The official justification for declaring martial law was the parliamentary majority held by the Democratic Party, which, according to the president, was creating a “legislative dictatorship.” It had been clear for a long time that President Yoon Suk-yeol faced serious difficulties working with the current government. Over two years, he vetoed parliamentary decisions 15 times — the highest number in South Korean history. At the same time, the Democratic Party made 22 attempts to initiate impeachment proceedings against government officials. All this only emphasises the complete impossibility of dialogue between the executive and legislative branches.

Given this history, the declaration of martial law was clearly part of a long-term strategy to accuse the opposition of election fraud and challenge the Democratic Party’s recent victory—effectively removing political rivals from the game.
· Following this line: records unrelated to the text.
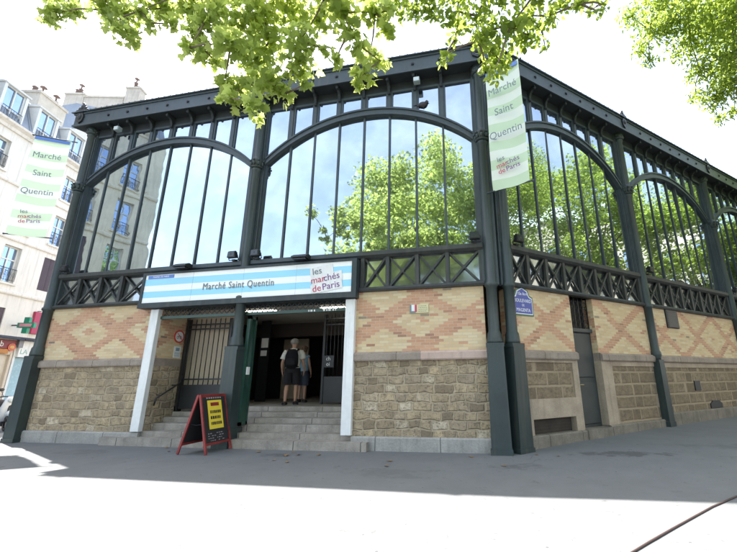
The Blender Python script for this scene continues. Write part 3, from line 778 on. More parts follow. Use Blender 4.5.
flood(SD, S1+.30, .12, ZL1+.02, 'black floodlight by the second column of the side street wall')
flood(SD, S2+.30, .12, ZL1+.02, 'black floodlight by the third column of the side street wall')
def signlamp(s, label):
    r = thing('sign_lamp', label, 'lamp', 'dark lamps above the sign', (s,-.3,4.7))
    m = MB(FR); m.sprism([(.18,4.72),(.46,4.76),(.46,4.80),(.32,4.88),(.18,4.86)], s-.22, s+.22); U(r, m, 'lamp_hood', BLACK)
    m = MB(FR); m.bar((s,.02,4.66),(s,.25,4.80), .05); U(r, m, 'lamp_arm', BLACK)
    m = MB(FR); m.box(s-.19, s+.19, .22, .43, 4.715, 4.735); U(r, m, 'lamp_glass', DLENS)
signlamp(-8.95, 'flat dark lamp over the left half of the striped sign')
signlamp(-5.22, 'flat dark lamp over the right half of the striped sign')
def evlamp(s, z, label):
    r = thing('eave_spotlight', label, 'spotlight', 'small spotlights under the eave', (s,-.3,z))
    m = MB(FR); m.bbox(s-.09, s+.09, .16, .32, z-.09, z+.06, .02); U(r, m, 'lamp_body', paint('pale_lamp_grey', (.30,.36,.36), .4, .1) )
    m = MB(FR); m.box(s-.08, s+.08, .32, .325, z-.08, z+.05); U(r, m, 'lamp_glass', LENS)
    m = MB(FR); m.bar((s,.25,z+.05),(s,.25,z+.2), .03); U(r, m, 'lamp_arm', BLACK)
evlamp(-12.55, 10.06, 'small pale spotlight under the eave of the left window')
evlamp(-1.96, 10.10, 'small pale spotlight under the eave near the corner')
# a pigeon on the arch
pg = MB(FR); px_, pz_ = -1.83, 9.40
pg.ell((px_,.0,pz_+.02), (.13,.075,.085), 10, 7); pg.ell((px_+.12,.0,pz_+.10), (.045,.04,.05), 8, 6); pg.tube([(px_+.08,0,pz_+.04),(px_+.12,0,pz_+.10)], [.06,.04], 8); pg.tube([(px_+.155,0,pz_+.10),(px_+.19,0,pz_+.09)], [.014,.004], 5)
pg.prism([(px_-.26,pz_-.03),(px_-.08,pz_-.03),(px_-.08,pz_+.04),(px_-.26,pz_+.0)], -.03, .03); pg.tube([(px_+.02,.02,pz_-.05),(px_+.02,.02,pz_-.10)], .008, 4); pg.tube([(px_+.02,-.02,pz_-.05),(px_+.02,-.02,pz_-.10)], .008, 4)
tag(pg.build('pigeon', paint('pigeon_grey', (.045,.04,.045), .7, .4, 6.)), 'small dark pigeon perched on the arch of the corner window', 'bird')

# ------------------------------------------------------------------ plaques and small signs
NAVY = paint('enamel_blue', (.035,.065,.30), .3, .1); GRN = paint('enamel_green', (.03,.12,.07), .3, .1)
r = thing('street_name_plaque', 'blue enamel street name plaque with rounded top on the brick beside the corner', 'street sign', None, tuple(SD @ Vector((.76,0,3.1))))
def plq(e, d0, d1): 
    return MB(SD).prism([(.43-e,3.12-e),(1.08+e,3.12-e),(1.08+e,3.52+e),(.98+e,3.56+e),(.92+e,3.70+e),(.755,3.78+e),(.59-e,3.70+e),(.53-e,3.56+e),(.43-e,3.52+e)], d0, d1)
U(r, plq(.045, -.02, .02), 'plaque_border', GRN); U(r, plq(.012, .0, .026), 'plaque_rim', PALE); U(r, plq(-.008, .0, .031), 'plaque_face', NAVY)
for body, sz, z in (('10e Arr\u1d57'.replace('\u1d57','t'), .12, 3.63), ('BOULEVARD', .125, 3.45), ('DE', .085, 3.335), ('MAGENTA', .125, 3.21)):
    UT(r, 'plaque_lettering', body, sz, tframe(SD, .755, .034, z), PALE, sx=.82, depth=.002)
r = thing('wall_plaque', 'small cream wall plaque with red and dark emblem on the patterned brick', 'plaque', None, (-2.02,0,3.17))
U(r, MB(FR).bbox(-2.26, -1.77, -.02, .02, 3.17, 3.39, .004), 'plaque_face', paint('cream_enamel', (.58,.53,.32), .5, .1))
m = MB(FR); m.box(-2.255, -2.21, .0, .024, 3.175, 3.385); m.box(-2.21, -2.10, .0, .024, 3.175, 3.22); U(r, m, 'emblem_dark', INK)
m = MB(FR); m.box(-2.12, -2.07, .0, .025, 3.20, 3.385); U(r, m, 'emblem_red', RED)
m = MB(FR); m.box(-2.205, -2.125, .0, .024, 3.225, 3.385); U(r, m, 'emblem_white', WHITE)
m = MB(FR)
for j in range(4):
    x = -2.03
    while x < -1.82: w = random.uniform(.02,.06); m.box(x, min(x+w,-1.8), .0, .022, 3.205+j*.045, 3.222+j*.045); x += w+.012
U(r, m, 'plaque_lines', paint('faded_ink', (.30,.27,.17), .6, .1))
# the porch wall faces +x: frame with s running back into the porch
PW = frame((-9.72,0,0), (0,1), (1,0))
r = thing('prohibition_sign', 'round red and white no entry for cycles sign on the porch brick', 'sign', None, (-9.7,.8,2.6))
U(r, MB(PW).disc((.78,2.90), .20, -.01, .012, 24), 'sign_rim', paint('sign_red', (.52,.06,.04), .4, .1)); U(r, MB(PW).disc((.78,2.90), .15, .0, .016, 24), 'sign_face', WHITE)
m = MB(PW); m.bar((.68,.018,3.0),(.88,.018,2.80), .035, .006); U(r, m, 'sign_bar', paint('sign_red2', (.52,.06,.04), .4, .1))
m = MB(PW)
for x in (.72,.84): m.tube([(x+.04*math.cos(k*PI/4), .017, 2.87+.04*math.sin(k*PI/4)) for k in range(9)], .006, 4, False)
m.bar((.72,.017,2.87),(.77,.017,2.94),.010); m.bar((.77,.017,2.94),(.84,.017,2.87),.010); U(r, m, 'cycle_symbol', BLACK)
r = thing('notice_sheet', 'white notice sheet under the round sign on the porch brick', 'notice', None, (-9.7,.8,2.25))
U(r, MB(PW).box(.66, .92, -.01, .01, 2.26, 2.60), 'sheet', WHITE)
m = MB(PW); m.box(.72,.86,.01,.013,2.46,2.56); 
for k in range(4): m.box(.69,.89,.01,.013,2.30+k*.035,2.312+k*.035)
U(r, m, 'print', paint('notice_print', (.2,.28,.36), .6, .2))
r = thing('gate_notice', 'white lettered notice hanging on the right hand inner gate', 'notice', None, (-5.3,2.3,1.9))
U(r, MB(FR).box(-5.62, -5.25, -2.31, -2.30, 1.95, 2.32), 'sheet', BLACK)
for b, z in (('ch', 2.22), ('oi', 2.05)): UT(r, 'notice_lettering', b, .17, tframe(FR, -5.44, -2.295, z), WHITE, depth=.002)
r = thing('wall_notice', 'pale notices fixed inside the entrance beside the green gate', 'notice', None, (-8.6,3.5,.83))
U(r, MB(FR).box(-8.72, -8.45, -3.6, -3.58, 2.75, 3.1), 'sheet', WHITE); U(r, MB(FR).box(-8.72, -8.48, -3.6, -3.58, 2.45, 2.65), 'sheet', WHITE)
U(r, MB(FR).box(-8.80, -8.40, -3.66, -3.6, .83, 3.75), 'backing_post', BLACK)

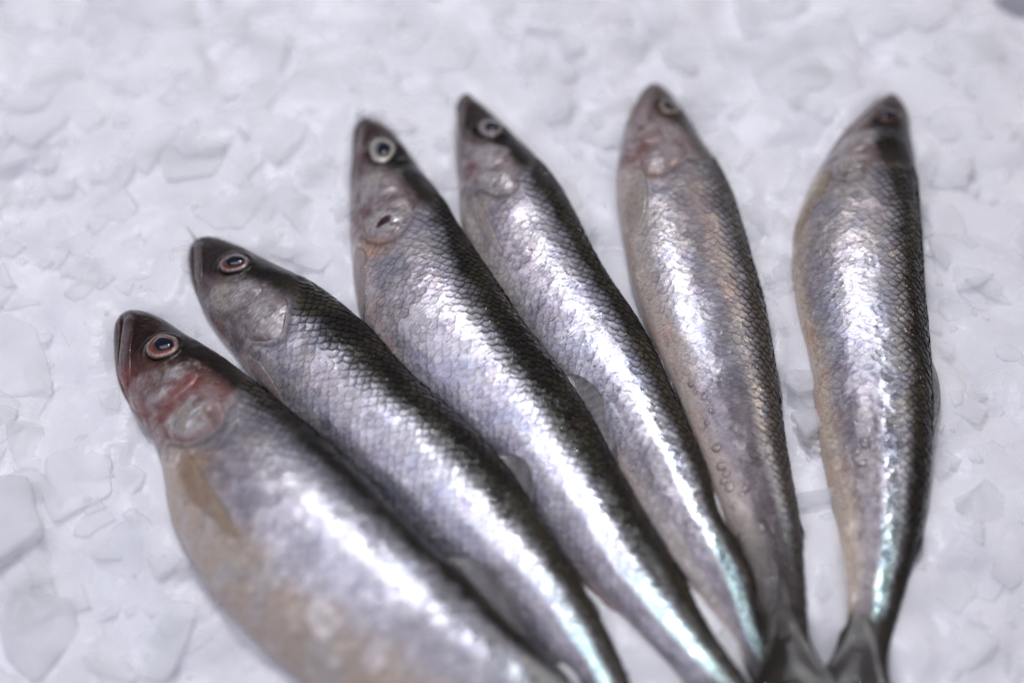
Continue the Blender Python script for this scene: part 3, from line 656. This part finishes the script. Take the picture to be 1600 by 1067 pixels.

After all, President Yoon—a former prosecutor—built his entire political rhetoric around fighting corruption, the Democratic Party, and what he described as “corruption of the Democratic Party.”

Nevertheless, the attempt failed—within just a few hours, protests broke out in the streets, while the parliament and opposition responded quickly and decisively. Martial law was revoked, and within a little bit more than a week, the president was impeached. Whatever President Yoon’s intentions may have been, South Korean society—despite clear signs of democratic erosion in recent years—demonstrated the resilience of its institutional mechanisms and a strong unwillingness to accept violent autocratic methods, which they had already stood up against back in 1987.